If a Shareholder appoints a body corporate as its proxy and the body corporate wishes to appoint an individual as its representative, the body corporate should provide that person with a certificate or letter executed in accordance with the Corporations Act authorising him or her to act as that company’s representative. The authority may be sent to the Company in advance of the Annual General Meeting or handed in at the Annual General Meeting when registering as a corporate representative.
You must sign this form as follows in the spaces provided:
Joint Holding: Where the holding is in more than one name all of the holders must sign. Power of Attorney: If signed under a power of attorney, you must have already lodged it with the registry, or alternatively, attach a certified photocopy of the power of attorney to this Proxy Form when you return it.
Companies: A director can sign jointly with another director or a company secretary. A sole director who is also a sole company secretary can also sign. Please indicate the office held by signing in the appropriate space.

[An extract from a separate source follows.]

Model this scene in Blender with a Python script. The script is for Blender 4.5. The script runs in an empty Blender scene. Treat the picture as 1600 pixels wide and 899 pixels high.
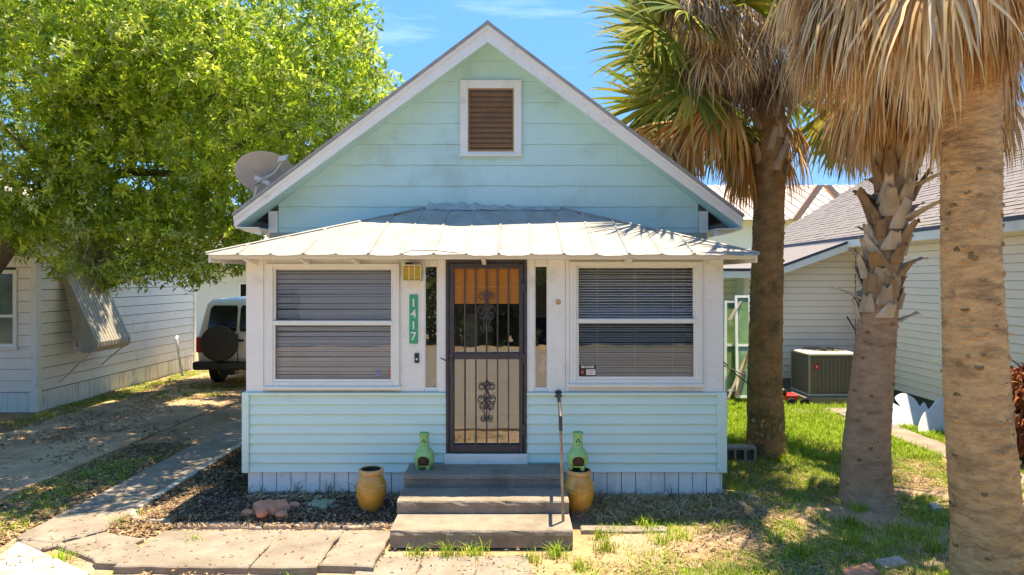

Proxy Forms (and the power of attorney or other authority, if any, under which the Proxy Form is signed) or a copy or facsimile which appears on its face to be an authentic copy of the Proxy Form (and the power of attorney or other authority) must be deposited at or received by facsimile transmission at the Perth office of the Company (Level 1, 173 Mounts Bay Road, Perth, WA, 6000, or by post to PO Box 7493, Cloisters Square, Perth, WA, 6850 or facsimile (08) 94813586 if faxed from within Australia or +618 94813586 if faxed from outside Australia) not less than 48 hours prior to the time of commencement of the Meeting (WST).